ThePhy said:
This is pretty close to the answer I had asked for. My original point in responding in this thread was to establish that the coming forth of the BoM was not by the normal error-prone methods of traditional translation. Staring into the darkness of a thick felt hat as a means of translation sounds like either a highly divine event, or some sort of hucksterism that uneducated country folk might fall for. I’m sure you opt for the former interpretation of the events. So, the BoM was (at least in LDS history) brought from whatever language it first existed in into English by very direct divine involvement. Which brings us full circle, why call sleds or drag poles “chariots” when the word “chariot” is typically thought of as a wheeled vehicle?
I'm still not seeing how you think the whole of the process was utterly void of error simply because God's power was involved in the transmission, it's an assumption that God was both correcting the original text being translated and that he was forcibly insuring the use of the most accurate possible words, it also fails to take into account the fact that God has OFTEN used his dirrect intervention WITHOUT making
every action of those employing such to be correct, or right, or in perfect accordance with his will. There's an implicit difficulty or effort in the concept of 'keep trying' processes. Like teaching a child to read correctly. There may come points when words are mispronounced, misread, or read out of place, but generally we only make the child repeat such untill they reach a level of satisfactory accuracy RATHER than waiting untill their proficiency arrives at that of a tenured college English professor.
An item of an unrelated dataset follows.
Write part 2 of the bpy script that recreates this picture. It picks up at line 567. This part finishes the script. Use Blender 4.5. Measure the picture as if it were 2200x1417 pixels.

So being unable to know whether God's aid was compensating for all errors commited on the original writters end or if he was waiting untill the rendition arrived at a God written equivilancy level and considering that there was copying from the original manuscript to the printers manuscript for a good portion of it, a process void of evidence of God openly stoping errors by witholding advancement untill a level of sufficient accuracy has been reached, it's by no means a surefire assumption that the seerstone felt hat methood insured that the text was the same as if the relation had simply been written by God in modern day English and dropped on the table one morning in Joseph's cabin in a format readable by any literate Englishman.
I don’t want this to devolve into another “Mormonism” thread, but hey, Jason and Jo opened this bag of worms on Bob’s show. My question, now that you directly admit to the felt hat trick, is what did Joseph even need the golden plates for (assuming they did exist)?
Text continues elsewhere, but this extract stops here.